An Australian cleric and six of his followers
were jailed Tuesday for forming a terrorist cell that police allege plotted to
bomb the 100,000 spectators at the 2005 rugby cup final in Melbourne, dpa reported.
The Islamists were rounded up in November 2005 and found
guilty in September 2008.
Algerian-born Abdul Nacer Benbrika, 48, who told his
followers it was "permissible to kill women, children and the aged"
in the cause of jihad, was sentenced to 15 years for intentionally directing
the activities of a terrorist organization.
His followers, aged 23-29, were jailed for between four years
and seven-and-a-half years.
Judge Bernard Bongiorno told the court that the claim the
group had plotted to blow up the Melbourne Cricket Ground was not proven
because a witness at the trial had been deemed to be unreliable.
During the six-month trial, the jury heard 50 witnesses and
listened to excerpts from 482 secretly recorded conversations among men who
declared they wanted to "do something" to honour their religion.
Bongiorno said father-of-seven Benbrika had shown no remorse
and that "all the evidence points to the conclusion that he maintains his
position with respect to violent jihad."
Police said the group watched videos of beheadings in Iraq and read books glorifying the hijackers who flew planes into the World Trade Center in New York.
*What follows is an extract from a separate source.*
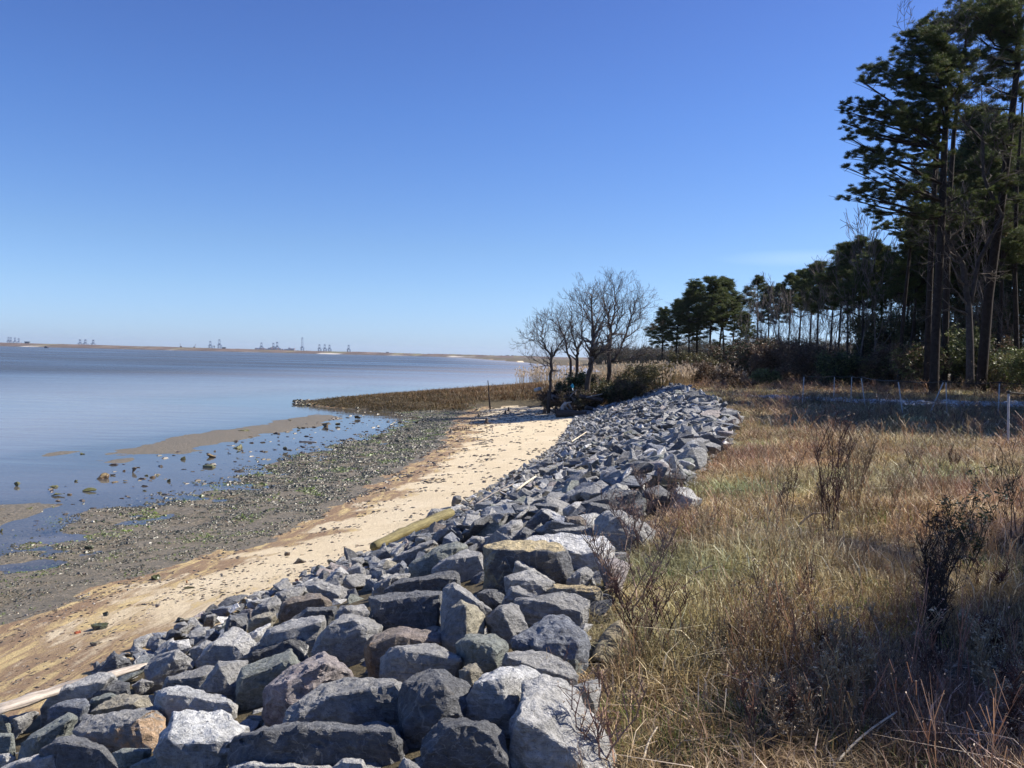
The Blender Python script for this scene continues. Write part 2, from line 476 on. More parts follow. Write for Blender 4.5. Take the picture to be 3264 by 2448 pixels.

The arrest of Benbrika and his followers came days after Australia updated its terrorism laws so that cases could be brought against those thought
to be plotting a terrorist attack who may not have fixed on a specific target.
Prior to their sentencing, only three Australians had been
convicted of terrorism offences.
Jack Roche, a British-born Muslim convert, has been released
after serving four years of a nine-year sentence for plotting the truck-bombing
of the Israeli embassy in Canberra. Roche was picked up in the raids that
followed the bombings in Bali, Indonesia, in November 2002.
Pakistan-born architect Khalid Lodhi was jailed for a minimum
of 15 years in 2006 for plotting a terrorist attack.
Last year former airport baggage-handler Belal Khazaal was
jailed for publishing a terrorism how-to manual on the internet.